(April 9, 2013) — Last week, Japan’s largest pension fund, the Government Pension Investment Fund (GPIF), revealed that it is reviewing its asset allocation. As part of Japan’s movement toward “Abenomics,” the pension will be cutting back on its highly concentrated (67%) allocation to Japanese sovereign debt.
The GPIF is realizing that, besides the interest rate risk they take with such a large fixed income holding, they are also incredibly concentrated in one asset class, in one nation. Diversifying Japan’s national pension fund investments is wise—and US Social Security should do the same.

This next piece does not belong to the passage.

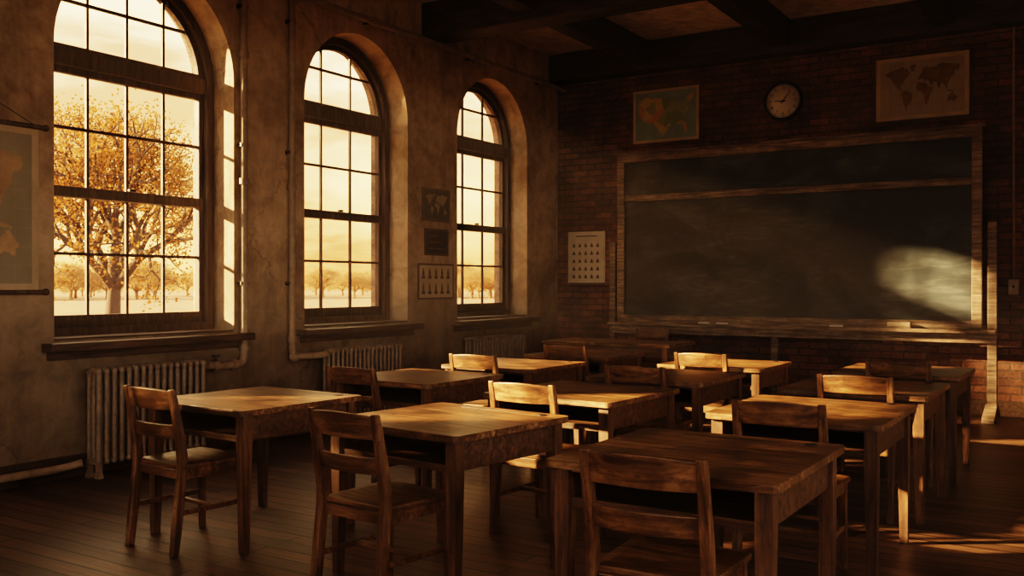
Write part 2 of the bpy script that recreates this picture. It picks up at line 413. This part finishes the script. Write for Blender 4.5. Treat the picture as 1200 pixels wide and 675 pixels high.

Social Security faces the same issues other pension funds face: longevity risk, reliability of funding sources, asset management. Yet, the Social Security trust fund is completely undiversified in its portfolio. That portfolio is entirely composed of obligations of the United States Treasury. This makes it riskier than it should be. Unlike practically all pensions in the world, Social Security is invested entirely in one asset class, in one country—an approach that would be illegal under US law for corporate pensions. More diversification would provide greater long-term security for the fund and would provide the opportunity for the national retirement system to be healthier and better funded over time.
In the United States, we tend to think of Social Security as something distinct from pension plans. But essentially, it is the same thing. Contributions go into a pool that covers all of us until we die. In a corporate pension plan, the plan sponsor makes the contributions (employees do not see this contribution to the pension plan as part of their compensation, though employers surely see it as a cost of employment); in most public plans employees and the government both see themselves as “contributors” to plans (indeed many public negotiations are about how much the employee will contribute); and in Social Security our “contributions” are taken in payroll taxes that are targeted for Social Security.
Most pension plans pursue prudent and diverse investing to allow growth and reasonable security of their assets over decades. The world’s best pension plans have highly diversified investments that are not concentrated in one asset class or one country. The Teacher Retirement System of Texas is one of the world’s leading investors and has only 22% invested in bonds, and that is not all in treasuries. The Canadian equivalent of Social Security is called the Canada Pension Plan. Its funds are invested by the Canada Pension Plan Investment Board (CPPIB), a completely independent investment organization with hundreds of employees and senior offices as far away as Hong Kong. It has 34% in fixed income. Texas Teachers has returned 7.2% over the past 10 years. CPPIB has returned 6.7% over the same periods.
The Employee Retirement Income Security Act (ERISA), a federal law that regulates private sector defined benefit plans, actually creates a fiduciary requirement that pension plans prudently diversify their investments. The current “investment policy” of Social Security (investment entirely in treasuries) would violate that federal law if Social Security were governed by it.
Over the last 10 years, the annualized return on 30-year government bonds has been 5.8%. That is only a point or so below Canada’s returns, but remember: according to the official website of the Social Security Administration, ten years ago, at the end of 2002, the Social Security Trust Fund held $1.4 trillion. That one percent difference, compounding annually on $1.4 trillion over ten years would have been about $150 billion! The return on US treasuries is often spoken of as the “risk-free rate.” Yet we know that no investment is risk free, and the 2011 downgrade of the US credit rating suggests that some investments today are sounder than American sovereign debt. More important than the risk of loss (negligible) is the risk that returns will be lower and riskier than a more diversified investment portfolio would provide. This is particularly true today as many market participants anticipate that rates could rise substantially and quickly; if that were to happen, the value of Social Security’s portfolio could drop significantly.
Plans like Texas Teachers and CPPIB invest heavily in private equity and hedge funds. They’re sophisticated, long-term investors able to analyze the risks and rewards of those investments. Social Security should not go that far. But a sensible start would be to diversify a bit out of its current “one asset from one country” policy. Those more diverse investments should not just go into one asset class, but into a globally diversified portfolio that will provide for a safer and stronger future for our economy and for Americans’ retirement.
In Japan, it is traditional for investors to hold large amounts of the nation’s own debt. Yet even with that tradition, the GPIF has concluded that a two-thirds allocation to the nation’s own debt is too high. If two-thirds is too high in Japan, then 100% is surely too high in the US.
Charles E.F. Millard is the head of pension relations at Citigroup. He ran the United States Pension Benefit Guaranty Corporation from 2007 to 2009. The views expressed are his own.